• What you should do: Copy all the material that follows, keeping every character the same.

-- Start Source data --

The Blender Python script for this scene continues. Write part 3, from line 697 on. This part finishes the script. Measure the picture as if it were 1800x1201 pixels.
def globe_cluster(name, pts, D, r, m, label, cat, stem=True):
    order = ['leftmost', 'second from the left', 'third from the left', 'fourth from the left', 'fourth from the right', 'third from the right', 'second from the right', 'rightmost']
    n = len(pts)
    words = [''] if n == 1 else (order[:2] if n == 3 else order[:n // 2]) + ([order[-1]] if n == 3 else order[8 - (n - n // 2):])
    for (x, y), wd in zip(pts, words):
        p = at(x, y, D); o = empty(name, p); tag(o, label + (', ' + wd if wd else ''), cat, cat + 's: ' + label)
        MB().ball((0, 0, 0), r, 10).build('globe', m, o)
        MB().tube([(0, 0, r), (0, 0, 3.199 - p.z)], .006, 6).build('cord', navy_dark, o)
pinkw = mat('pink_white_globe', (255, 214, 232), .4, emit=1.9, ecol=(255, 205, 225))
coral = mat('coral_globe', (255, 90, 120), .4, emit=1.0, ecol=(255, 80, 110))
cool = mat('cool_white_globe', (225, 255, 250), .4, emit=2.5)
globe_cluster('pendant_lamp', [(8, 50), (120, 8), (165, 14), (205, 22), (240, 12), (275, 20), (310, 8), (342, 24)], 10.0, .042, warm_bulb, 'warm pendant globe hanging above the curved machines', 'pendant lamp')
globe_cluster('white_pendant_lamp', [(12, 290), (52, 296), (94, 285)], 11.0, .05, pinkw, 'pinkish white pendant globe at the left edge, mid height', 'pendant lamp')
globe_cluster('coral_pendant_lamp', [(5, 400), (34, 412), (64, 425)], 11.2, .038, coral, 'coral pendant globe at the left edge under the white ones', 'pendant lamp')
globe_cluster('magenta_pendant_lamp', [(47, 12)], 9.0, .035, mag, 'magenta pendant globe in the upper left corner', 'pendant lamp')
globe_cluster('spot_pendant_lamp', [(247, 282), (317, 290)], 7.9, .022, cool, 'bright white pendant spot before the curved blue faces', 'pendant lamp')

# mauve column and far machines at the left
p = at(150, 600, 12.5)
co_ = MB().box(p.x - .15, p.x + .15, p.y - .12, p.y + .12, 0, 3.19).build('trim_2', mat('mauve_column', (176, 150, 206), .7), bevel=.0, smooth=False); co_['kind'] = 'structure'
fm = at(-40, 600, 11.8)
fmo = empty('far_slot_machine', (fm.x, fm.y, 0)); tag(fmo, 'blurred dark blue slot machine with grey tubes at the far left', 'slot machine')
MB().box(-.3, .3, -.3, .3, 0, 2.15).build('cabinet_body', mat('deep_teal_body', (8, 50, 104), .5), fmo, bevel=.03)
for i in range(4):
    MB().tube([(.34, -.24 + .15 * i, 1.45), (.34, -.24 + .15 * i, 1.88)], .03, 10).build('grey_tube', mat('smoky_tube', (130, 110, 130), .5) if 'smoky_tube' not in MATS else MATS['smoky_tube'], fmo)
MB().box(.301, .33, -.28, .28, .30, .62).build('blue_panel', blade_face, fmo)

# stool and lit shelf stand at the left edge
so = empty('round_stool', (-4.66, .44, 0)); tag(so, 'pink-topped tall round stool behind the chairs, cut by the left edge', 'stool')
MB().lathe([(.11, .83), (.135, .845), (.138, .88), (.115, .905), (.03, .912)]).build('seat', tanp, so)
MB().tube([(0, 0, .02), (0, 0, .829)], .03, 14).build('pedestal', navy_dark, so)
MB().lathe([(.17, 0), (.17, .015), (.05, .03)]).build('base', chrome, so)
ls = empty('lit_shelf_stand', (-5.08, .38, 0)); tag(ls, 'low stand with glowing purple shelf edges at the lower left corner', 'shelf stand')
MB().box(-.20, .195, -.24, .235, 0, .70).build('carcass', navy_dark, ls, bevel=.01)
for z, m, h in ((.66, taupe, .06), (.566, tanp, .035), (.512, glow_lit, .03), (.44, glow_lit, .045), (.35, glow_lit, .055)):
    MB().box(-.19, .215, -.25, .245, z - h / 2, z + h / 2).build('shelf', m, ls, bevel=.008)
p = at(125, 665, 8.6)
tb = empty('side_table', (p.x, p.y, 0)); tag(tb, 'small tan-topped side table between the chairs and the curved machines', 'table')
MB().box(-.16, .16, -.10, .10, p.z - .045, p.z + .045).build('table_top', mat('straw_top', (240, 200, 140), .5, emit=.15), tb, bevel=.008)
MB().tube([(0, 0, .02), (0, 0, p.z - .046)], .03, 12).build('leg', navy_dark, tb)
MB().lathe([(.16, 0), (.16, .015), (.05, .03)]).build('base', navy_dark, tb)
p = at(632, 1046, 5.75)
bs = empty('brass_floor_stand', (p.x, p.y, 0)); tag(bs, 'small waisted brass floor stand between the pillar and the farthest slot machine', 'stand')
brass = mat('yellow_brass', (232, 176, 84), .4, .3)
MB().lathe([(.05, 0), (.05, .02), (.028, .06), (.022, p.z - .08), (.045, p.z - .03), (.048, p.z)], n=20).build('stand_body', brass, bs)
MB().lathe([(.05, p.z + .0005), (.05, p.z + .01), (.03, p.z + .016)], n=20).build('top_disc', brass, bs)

-- End Source data --

• Response for this exercise:
The Blender Python script for this scene continues. Write part 3, from line 697 on. This part finishes the script. Measure the picture as if it were 1800x1201 pixels.
def globe_cluster(name, pts, D, r, m, label, cat, stem=True):
    order = ['leftmost', 'second from the left', 'third from the left', 'fourth from the left', 'fourth from the right', 'third from the right', 'second from the right', 'rightmost']
    n = len(pts)
    words = [''] if n == 1 else (order[:2] if n == 3 else order[:n // 2]) + ([order[-1]] if n == 3 else order[8 - (n - n // 2):])
    for (x, y), wd in zip(pts, words):
        p = at(x, y, D); o = empty(name, p); tag(o, label + (', ' + wd if wd else ''), cat, cat + 's: ' + label)
        MB().ball((0, 0, 0), r, 10).build('globe', m, o)
        MB().tube([(0, 0, r), (0, 0, 3.199 - p.z)], .006, 6).build('cord', navy_dark, o)
pinkw = mat('pink_white_globe', (255, 214, 232), .4, emit=1.9, ecol=(255, 205, 225))
coral = mat('coral_globe', (255, 90, 120), .4, emit=1.0, ecol=(255, 80, 110))
cool = mat('cool_white_globe', (225, 255, 250), .4, emit=2.5)
globe_cluster('pendant_lamp', [(8, 50), (120, 8), (165, 14), (205, 22), (240, 12), (275, 20), (310, 8), (342, 24)], 10.0, .042, warm_bulb, 'warm pendant globe hanging above the curved machines', 'pendant lamp')
globe_cluster('white_pendant_lamp', [(12, 290), (52, 296), (94, 285)], 11.0, .05, pinkw, 'pinkish white pendant globe at the left edge, mid height', 'pendant lamp')
globe_cluster('coral_pendant_lamp', [(5, 400), (34, 412), (64, 425)], 11.2, .038, coral, 'coral pendant globe at the left edge under the white ones', 'pendant lamp')
globe_cluster('magenta_pendant_lamp', [(47, 12)], 9.0, .035, mag, 'magenta pendant globe in the upper left corner', 'pendant lamp')
globe_cluster('spot_pendant_lamp', [(247, 282), (317, 290)], 7.9, .022, cool, 'bright white pendant spot before the curved blue faces', 'pendant lamp')

# mauve column and far machines at the left
p = at(150, 600, 12.5)
co_ = MB().box(p.x - .15, p.x + .15, p.y - .12, p.y + .12, 0, 3.19).build('trim_2', mat('mauve_column', (176, 150, 206), .7), bevel=.0, smooth=False); co_['kind'] = 'structure'
fm = at(-40, 600, 11.8)
fmo = empty('far_slot_machine', (fm.x, fm.y, 0)); tag(fmo, 'blurred dark blue slot machine with grey tubes at the far left', 'slot machine')
MB().box(-.3, .3, -.3, .3, 0, 2.15).build('cabinet_body', mat('deep_teal_body', (8, 50, 104), .5), fmo, bevel=.03)
for i in range(4):
    MB().tube([(.34, -.24 + .15 * i, 1.45), (.34, -.24 + .15 * i, 1.88)], .03, 10).build('grey_tube', mat('smoky_tube', (130, 110, 130), .5) if 'smoky_tube' not in MATS else MATS['smoky_tube'], fmo)
MB().box(.301, .33, -.28, .28, .30, .62).build('blue_panel', blade_face, fmo)

# stool and lit shelf stand at the left edge
so = empty('round_stool', (-4.66, .44, 0)); tag(so, 'pink-topped tall round stool behind the chairs, cut by the left edge', 'stool')
MB().lathe([(.11, .83), (.135, .845), (.138, .88), (.115, .905), (.03, .912)]).build('seat', tanp, so)
MB().tube([(0, 0, .02), (0, 0, .829)], .03, 14).build('pedestal', navy_dark, so)
MB().lathe([(.17, 0), (.17, .015), (.05, .03)]).build('base', chrome, so)
ls = empty('lit_shelf_stand', (-5.08, .38, 0)); tag(ls, 'low stand with glowing purple shelf edges at the lower left corner', 'shelf stand')
MB().box(-.20, .195, -.24, .235, 0, .70).build('carcass', navy_dark, ls, bevel=.01)
for z, m, h in ((.66, taupe, .06), (.566, tanp, .035), (.512, glow_lit, .03), (.44, glow_lit, .045), (.35, glow_lit, .055)):
    MB().box(-.19, .215, -.25, .245, z - h / 2, z + h / 2).build('shelf', m, ls, bevel=.008)
p = at(125, 665, 8.6)
tb = empty('side_table', (p.x, p.y, 0)); tag(tb, 'small tan-topped side table between the chairs and the curved machines', 'table')
MB().box(-.16, .16, -.10, .10, p.z - .045, p.z + .045).build('table_top', mat('straw_top', (240, 200, 140), .5, emit=.15), tb, bevel=.008)
MB().tube([(0, 0, .02), (0, 0, p.z - .046)], .03, 12).build('leg', navy_dark, tb)
MB().lathe([(.16, 0), (.16, .015), (.05, .03)]).build('base', navy_dark, tb)
p = at(632, 1046, 5.75)
bs = empty('brass_floor_stand', (p.x, p.y, 0)); tag(bs, 'small waisted brass floor stand between the pillar and the farthest slot machine', 'stand')
brass = mat('yellow_brass', (232, 176, 84), .4, .3)
MB().lathe([(.05, 0), (.05, .02), (.028, .06), (.022, p.z - .08), (.045, p.z - .03), (.048, p.z)], n=20).build('stand_body', brass, bs)
MB().lathe([(.05, p.z + .0005), (.05, p.z + .01), (.03, p.z + .016)], n=20).build('top_disc', brass, bs)